:: Records for the task

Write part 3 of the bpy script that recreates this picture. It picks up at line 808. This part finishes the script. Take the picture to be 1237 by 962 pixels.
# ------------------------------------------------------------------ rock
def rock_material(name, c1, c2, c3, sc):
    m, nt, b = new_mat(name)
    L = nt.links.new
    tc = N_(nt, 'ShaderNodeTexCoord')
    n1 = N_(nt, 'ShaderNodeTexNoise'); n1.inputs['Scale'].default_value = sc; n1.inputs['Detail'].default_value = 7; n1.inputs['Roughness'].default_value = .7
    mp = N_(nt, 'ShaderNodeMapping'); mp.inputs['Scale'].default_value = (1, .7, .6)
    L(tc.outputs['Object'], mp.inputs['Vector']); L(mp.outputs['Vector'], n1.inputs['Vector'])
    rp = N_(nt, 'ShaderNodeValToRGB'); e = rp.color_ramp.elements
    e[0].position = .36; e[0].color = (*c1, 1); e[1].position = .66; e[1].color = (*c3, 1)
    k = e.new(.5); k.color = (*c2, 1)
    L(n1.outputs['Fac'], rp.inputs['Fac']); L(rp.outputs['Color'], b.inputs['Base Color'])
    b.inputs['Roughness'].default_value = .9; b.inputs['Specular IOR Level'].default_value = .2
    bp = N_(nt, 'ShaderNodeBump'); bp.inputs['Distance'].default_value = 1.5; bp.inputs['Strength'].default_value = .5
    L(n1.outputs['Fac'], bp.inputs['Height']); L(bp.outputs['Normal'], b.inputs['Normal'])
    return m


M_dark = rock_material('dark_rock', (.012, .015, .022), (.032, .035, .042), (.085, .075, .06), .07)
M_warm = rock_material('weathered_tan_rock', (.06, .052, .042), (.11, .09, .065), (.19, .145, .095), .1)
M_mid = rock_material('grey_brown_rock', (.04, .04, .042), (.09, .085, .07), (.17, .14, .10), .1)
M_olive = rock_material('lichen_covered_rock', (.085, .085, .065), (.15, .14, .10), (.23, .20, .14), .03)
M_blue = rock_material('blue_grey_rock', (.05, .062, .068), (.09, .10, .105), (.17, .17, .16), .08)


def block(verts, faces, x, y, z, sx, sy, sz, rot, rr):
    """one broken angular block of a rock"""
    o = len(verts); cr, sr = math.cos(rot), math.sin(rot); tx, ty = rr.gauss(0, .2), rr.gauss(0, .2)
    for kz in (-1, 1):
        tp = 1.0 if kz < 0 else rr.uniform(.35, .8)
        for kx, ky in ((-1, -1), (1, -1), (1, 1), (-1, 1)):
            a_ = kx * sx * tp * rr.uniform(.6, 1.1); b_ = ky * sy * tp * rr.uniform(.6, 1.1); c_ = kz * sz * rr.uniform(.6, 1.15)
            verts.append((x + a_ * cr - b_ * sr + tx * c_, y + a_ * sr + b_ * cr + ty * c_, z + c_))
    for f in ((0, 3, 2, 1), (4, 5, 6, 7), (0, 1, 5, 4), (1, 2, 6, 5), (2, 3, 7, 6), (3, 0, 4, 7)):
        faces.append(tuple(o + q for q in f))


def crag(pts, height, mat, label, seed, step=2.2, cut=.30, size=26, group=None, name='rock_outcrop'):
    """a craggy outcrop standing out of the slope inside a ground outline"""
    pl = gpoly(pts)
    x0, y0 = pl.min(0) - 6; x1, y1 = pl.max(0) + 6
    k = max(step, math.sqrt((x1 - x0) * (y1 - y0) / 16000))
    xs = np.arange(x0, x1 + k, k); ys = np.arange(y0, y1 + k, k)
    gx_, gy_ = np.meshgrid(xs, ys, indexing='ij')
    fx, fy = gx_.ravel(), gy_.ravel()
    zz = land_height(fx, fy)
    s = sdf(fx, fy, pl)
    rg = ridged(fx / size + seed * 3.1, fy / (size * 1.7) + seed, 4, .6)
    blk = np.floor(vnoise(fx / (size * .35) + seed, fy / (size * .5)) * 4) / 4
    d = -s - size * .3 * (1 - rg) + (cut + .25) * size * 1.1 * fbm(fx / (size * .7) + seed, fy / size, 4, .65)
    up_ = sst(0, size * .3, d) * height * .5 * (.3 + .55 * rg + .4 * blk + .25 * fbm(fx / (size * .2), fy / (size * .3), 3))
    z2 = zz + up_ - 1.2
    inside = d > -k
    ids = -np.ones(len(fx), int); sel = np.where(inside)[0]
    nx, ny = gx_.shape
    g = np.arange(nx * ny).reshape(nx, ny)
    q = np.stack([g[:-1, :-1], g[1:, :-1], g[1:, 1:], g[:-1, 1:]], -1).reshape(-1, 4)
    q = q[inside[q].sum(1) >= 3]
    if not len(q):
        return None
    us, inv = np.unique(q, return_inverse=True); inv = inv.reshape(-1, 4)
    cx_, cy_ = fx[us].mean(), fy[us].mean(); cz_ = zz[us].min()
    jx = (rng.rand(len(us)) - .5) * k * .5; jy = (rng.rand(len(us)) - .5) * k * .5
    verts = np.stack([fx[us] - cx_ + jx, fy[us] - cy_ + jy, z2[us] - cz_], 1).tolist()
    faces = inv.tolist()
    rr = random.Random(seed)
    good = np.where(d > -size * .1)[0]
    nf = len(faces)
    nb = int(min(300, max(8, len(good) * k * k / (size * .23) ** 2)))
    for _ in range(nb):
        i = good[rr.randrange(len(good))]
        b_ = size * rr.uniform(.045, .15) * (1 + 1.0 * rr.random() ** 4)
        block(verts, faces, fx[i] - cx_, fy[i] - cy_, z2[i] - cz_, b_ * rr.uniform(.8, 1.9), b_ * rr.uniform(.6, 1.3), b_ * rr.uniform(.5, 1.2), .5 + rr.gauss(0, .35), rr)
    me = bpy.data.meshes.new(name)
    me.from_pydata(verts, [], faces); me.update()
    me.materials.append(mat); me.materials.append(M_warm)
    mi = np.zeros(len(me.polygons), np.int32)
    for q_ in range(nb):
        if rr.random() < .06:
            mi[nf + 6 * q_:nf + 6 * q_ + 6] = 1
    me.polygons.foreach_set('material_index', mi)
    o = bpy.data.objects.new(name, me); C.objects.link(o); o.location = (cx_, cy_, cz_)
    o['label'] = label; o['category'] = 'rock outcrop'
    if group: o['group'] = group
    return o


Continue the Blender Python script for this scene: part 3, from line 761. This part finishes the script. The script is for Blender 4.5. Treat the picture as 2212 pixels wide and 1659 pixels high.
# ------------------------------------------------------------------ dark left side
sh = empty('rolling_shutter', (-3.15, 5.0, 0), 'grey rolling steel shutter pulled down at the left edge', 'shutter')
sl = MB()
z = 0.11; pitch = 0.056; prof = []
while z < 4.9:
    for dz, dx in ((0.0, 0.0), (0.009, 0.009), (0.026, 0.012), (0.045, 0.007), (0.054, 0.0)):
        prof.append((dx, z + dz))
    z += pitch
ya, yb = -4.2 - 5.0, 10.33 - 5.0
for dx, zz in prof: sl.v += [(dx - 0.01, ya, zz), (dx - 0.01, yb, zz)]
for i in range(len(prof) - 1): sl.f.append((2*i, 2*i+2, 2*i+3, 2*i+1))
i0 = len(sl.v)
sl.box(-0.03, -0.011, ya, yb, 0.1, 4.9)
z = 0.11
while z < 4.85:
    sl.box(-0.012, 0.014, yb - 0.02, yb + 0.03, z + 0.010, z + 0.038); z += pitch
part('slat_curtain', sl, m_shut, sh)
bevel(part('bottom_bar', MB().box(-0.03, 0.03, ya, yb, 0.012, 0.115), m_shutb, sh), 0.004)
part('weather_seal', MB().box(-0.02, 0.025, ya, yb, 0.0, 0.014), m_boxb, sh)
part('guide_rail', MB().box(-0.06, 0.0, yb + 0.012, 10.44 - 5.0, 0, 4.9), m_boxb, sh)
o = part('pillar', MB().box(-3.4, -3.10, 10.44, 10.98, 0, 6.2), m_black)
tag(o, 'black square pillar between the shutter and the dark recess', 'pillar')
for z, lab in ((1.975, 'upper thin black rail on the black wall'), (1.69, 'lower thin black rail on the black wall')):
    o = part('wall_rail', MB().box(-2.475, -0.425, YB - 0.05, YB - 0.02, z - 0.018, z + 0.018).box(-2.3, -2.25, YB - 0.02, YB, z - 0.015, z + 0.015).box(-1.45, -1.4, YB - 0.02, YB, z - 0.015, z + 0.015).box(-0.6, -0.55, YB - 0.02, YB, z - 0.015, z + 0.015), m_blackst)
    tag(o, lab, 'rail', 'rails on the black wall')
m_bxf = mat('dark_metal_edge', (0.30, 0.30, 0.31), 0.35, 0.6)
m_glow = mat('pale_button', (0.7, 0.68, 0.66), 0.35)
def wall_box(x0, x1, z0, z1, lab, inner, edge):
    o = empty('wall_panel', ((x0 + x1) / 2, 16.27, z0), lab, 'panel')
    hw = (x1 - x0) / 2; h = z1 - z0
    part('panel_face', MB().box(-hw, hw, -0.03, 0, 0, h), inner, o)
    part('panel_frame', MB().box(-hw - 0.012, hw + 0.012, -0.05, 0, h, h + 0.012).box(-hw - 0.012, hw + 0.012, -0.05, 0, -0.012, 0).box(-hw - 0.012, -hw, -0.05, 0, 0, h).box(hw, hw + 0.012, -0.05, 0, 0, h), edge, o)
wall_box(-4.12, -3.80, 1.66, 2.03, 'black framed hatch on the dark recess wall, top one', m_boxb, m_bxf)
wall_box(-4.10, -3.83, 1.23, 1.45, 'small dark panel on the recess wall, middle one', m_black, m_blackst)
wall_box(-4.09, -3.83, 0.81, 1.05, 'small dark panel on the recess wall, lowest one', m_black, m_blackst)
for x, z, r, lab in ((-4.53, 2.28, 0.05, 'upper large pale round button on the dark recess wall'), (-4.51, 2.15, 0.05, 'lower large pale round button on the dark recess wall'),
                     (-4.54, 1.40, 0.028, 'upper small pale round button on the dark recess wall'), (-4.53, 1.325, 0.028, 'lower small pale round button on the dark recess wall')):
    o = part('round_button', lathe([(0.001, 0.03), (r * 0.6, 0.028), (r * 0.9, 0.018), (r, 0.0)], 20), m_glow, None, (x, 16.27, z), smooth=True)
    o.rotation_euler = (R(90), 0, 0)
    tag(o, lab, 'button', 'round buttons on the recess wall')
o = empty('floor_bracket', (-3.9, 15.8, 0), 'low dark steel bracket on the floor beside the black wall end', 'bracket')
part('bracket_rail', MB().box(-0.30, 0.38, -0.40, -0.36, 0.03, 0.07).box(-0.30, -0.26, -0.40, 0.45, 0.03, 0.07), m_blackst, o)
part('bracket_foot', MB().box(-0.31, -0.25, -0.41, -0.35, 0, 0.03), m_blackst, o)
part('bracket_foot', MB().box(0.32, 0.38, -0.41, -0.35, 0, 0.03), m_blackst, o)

::::

### Aim of the task
Copy, please, exactly the lines that start at the first line of the data and end at the line containing "(.17, .17, .16), .08)", both kept and no others.

### Answer for this exercise
Write part 3 of the bpy script that recreates this picture. It picks up at line 808. This part finishes the script. Take the picture to be 1237 by 962 pixels.
# ------------------------------------------------------------------ rock
def rock_material(name, c1, c2, c3, sc):
    m, nt, b = new_mat(name)
    L = nt.links.new
    tc = N_(nt, 'ShaderNodeTexCoord')
    n1 = N_(nt, 'ShaderNodeTexNoise'); n1.inputs['Scale'].default_value = sc; n1.inputs['Detail'].default_value = 7; n1.inputs['Roughness'].default_value = .7
    mp = N_(nt, 'ShaderNodeMapping'); mp.inputs['Scale'].default_value = (1, .7, .6)
    L(tc.outputs['Object'], mp.inputs['Vector']); L(mp.outputs['Vector'], n1.inputs['Vector'])
    rp = N_(nt, 'ShaderNodeValToRGB'); e = rp.color_ramp.elements
    e[0].position = .36; e[0].color = (*c1, 1); e[1].position = .66; e[1].color = (*c3, 1)
    k = e.new(.5); k.color = (*c2, 1)
    L(n1.outputs['Fac'], rp.inputs['Fac']); L(rp.outputs['Color'], b.inputs['Base Color'])
    b.inputs['Roughness'].default_value = .9; b.inputs['Specular IOR Level'].default_value = .2
    bp = N_(nt, 'ShaderNodeBump'); bp.inputs['Distance'].default_value = 1.5; bp.inputs['Strength'].default_value = .5
    L(n1.outputs['Fac'], bp.inputs['Height']); L(bp.outputs['Normal'], b.inputs['Normal'])
    return m


M_dark = rock_material('dark_rock', (.012, .015, .022), (.032, .035, .042), (.085, .075, .06), .07)
M_warm = rock_material('weathered_tan_rock', (.06, .052, .042), (.11, .09, .065), (.19, .145, .095), .1)
M_mid = rock_material('grey_brown_rock', (.04, .04, .042), (.09, .085, .07), (.17, .14, .10), .1)
M_olive = rock_material('lichen_covered_rock', (.085, .085, .065), (.15, .14, .10), (.23, .20, .14), .03)
M_blue = rock_material('blue_grey_rock', (.05, .062, .068), (.09, .10, .105), (.17, .17, .16), .08)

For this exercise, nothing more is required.